Instruction: Each line from the beginning of the data below through the line containing "MB().box(x0 - .1, x1" should be repeated exactly, please.

Stored data:
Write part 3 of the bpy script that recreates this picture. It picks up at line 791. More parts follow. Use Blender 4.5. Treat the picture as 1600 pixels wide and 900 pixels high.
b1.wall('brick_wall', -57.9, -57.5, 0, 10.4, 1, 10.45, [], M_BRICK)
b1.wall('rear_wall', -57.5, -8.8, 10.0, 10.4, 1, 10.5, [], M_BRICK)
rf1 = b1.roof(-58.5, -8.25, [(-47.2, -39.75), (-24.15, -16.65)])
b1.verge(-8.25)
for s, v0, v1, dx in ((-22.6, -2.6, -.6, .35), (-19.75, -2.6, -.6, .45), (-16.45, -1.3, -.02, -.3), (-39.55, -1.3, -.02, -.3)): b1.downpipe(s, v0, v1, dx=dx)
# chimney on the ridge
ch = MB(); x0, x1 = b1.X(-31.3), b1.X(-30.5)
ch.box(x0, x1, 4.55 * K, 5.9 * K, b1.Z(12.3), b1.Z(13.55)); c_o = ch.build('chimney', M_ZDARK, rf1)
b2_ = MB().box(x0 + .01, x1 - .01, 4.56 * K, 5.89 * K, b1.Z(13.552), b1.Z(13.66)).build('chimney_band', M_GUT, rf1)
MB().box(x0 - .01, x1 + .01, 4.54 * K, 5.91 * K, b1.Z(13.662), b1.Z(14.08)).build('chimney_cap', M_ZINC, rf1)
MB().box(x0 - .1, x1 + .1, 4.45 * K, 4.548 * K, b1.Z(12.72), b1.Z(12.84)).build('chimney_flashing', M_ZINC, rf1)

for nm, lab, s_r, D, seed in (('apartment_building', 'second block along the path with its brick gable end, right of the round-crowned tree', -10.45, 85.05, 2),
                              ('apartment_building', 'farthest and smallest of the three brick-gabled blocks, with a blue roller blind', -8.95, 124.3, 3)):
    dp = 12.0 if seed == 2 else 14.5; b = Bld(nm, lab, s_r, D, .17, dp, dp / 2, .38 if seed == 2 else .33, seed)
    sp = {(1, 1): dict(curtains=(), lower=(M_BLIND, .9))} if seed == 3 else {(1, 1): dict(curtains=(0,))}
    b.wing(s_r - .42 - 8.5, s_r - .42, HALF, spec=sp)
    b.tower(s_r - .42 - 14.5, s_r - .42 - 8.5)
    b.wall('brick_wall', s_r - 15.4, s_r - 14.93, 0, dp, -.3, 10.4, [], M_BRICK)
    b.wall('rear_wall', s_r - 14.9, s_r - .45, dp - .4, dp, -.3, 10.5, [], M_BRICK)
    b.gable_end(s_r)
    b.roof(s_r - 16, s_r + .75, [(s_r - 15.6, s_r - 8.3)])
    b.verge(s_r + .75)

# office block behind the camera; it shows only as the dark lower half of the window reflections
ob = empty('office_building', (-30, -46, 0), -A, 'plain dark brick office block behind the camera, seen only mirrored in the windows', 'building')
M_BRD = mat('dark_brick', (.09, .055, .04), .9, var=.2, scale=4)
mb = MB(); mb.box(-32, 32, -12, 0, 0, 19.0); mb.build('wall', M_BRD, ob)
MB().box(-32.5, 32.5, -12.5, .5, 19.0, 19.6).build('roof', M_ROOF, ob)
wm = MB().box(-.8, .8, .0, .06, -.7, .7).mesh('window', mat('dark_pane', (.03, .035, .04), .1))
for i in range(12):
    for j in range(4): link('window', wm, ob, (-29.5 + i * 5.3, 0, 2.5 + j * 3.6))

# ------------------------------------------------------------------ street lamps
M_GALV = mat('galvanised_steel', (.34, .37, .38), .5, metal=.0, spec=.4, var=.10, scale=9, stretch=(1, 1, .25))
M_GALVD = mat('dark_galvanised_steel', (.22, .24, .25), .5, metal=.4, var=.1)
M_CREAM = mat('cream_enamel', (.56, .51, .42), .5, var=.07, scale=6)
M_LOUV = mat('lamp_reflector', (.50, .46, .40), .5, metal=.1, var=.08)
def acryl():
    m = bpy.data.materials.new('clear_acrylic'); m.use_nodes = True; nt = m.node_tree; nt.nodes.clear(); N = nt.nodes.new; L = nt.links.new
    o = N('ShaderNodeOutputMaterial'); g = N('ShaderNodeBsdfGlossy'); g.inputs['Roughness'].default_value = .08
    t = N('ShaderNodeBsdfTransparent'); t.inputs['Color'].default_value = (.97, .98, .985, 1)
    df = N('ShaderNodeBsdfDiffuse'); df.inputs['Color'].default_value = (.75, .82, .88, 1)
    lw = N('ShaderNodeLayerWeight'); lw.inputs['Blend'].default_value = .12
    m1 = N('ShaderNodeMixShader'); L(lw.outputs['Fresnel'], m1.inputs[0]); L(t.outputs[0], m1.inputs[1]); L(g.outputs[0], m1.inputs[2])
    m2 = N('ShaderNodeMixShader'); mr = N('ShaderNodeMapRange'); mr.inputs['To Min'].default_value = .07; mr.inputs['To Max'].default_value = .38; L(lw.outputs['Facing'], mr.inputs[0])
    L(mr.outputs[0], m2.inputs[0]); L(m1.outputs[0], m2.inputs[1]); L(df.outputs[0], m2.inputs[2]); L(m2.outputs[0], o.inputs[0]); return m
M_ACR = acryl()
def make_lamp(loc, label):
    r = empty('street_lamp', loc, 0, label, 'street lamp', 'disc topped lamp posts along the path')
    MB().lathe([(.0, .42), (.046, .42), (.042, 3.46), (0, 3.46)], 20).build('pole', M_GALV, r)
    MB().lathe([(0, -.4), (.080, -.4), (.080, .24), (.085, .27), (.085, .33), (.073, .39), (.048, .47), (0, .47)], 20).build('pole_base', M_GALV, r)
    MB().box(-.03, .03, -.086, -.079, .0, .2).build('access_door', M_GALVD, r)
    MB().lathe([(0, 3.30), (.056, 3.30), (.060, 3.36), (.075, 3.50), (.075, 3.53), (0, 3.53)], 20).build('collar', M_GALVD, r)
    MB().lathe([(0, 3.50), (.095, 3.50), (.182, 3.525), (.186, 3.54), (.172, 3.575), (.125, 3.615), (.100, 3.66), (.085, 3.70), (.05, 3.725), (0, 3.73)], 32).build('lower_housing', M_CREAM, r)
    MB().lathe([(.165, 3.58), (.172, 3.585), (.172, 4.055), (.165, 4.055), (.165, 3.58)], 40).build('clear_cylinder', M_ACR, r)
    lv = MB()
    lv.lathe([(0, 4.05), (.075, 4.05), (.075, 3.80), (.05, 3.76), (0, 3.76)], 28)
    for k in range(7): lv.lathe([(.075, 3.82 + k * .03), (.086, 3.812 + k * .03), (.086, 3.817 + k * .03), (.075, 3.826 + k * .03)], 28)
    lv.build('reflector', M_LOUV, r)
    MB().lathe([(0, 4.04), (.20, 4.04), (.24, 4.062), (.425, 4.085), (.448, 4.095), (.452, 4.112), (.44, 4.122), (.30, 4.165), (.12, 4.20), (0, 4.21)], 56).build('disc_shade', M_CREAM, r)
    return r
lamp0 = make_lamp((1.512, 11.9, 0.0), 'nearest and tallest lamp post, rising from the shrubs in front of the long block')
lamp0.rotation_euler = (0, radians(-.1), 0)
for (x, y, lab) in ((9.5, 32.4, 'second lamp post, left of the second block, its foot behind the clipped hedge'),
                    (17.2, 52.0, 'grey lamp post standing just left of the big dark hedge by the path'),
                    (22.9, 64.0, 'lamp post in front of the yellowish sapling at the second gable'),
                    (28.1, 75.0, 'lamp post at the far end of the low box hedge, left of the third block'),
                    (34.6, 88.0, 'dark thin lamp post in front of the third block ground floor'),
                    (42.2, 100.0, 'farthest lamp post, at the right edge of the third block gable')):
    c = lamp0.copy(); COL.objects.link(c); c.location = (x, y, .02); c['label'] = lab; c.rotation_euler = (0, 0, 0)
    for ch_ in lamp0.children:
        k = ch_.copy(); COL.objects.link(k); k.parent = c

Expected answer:
Write part 3 of the bpy script that recreates this picture. It picks up at line 791. More parts follow. Use Blender 4.5. Treat the picture as 1600 pixels wide and 900 pixels high.
b1.wall('brick_wall', -57.9, -57.5, 0, 10.4, 1, 10.45, [], M_BRICK)
b1.wall('rear_wall', -57.5, -8.8, 10.0, 10.4, 1, 10.5, [], M_BRICK)
rf1 = b1.roof(-58.5, -8.25, [(-47.2, -39.75), (-24.15, -16.65)])
b1.verge(-8.25)
for s, v0, v1, dx in ((-22.6, -2.6, -.6, .35), (-19.75, -2.6, -.6, .45), (-16.45, -1.3, -.02, -.3), (-39.55, -1.3, -.02, -.3)): b1.downpipe(s, v0, v1, dx=dx)
# chimney on the ridge
ch = MB(); x0, x1 = b1.X(-31.3), b1.X(-30.5)
ch.box(x0, x1, 4.55 * K, 5.9 * K, b1.Z(12.3), b1.Z(13.55)); c_o = ch.build('chimney', M_ZDARK, rf1)
b2_ = MB().box(x0 + .01, x1 - .01, 4.56 * K, 5.89 * K, b1.Z(13.552), b1.Z(13.66)).build('chimney_band', M_GUT, rf1)
MB().box(x0 - .01, x1 + .01, 4.54 * K, 5.91 * K, b1.Z(13.662), b1.Z(14.08)).build('chimney_cap', M_ZINC, rf1)
MB().box(x0 - .1, x1 + .1, 4.45 * K, 4.548 * K, b1.Z(12.72), b1.Z(12.84)).build('chimney_flashing', M_ZINC, rf1)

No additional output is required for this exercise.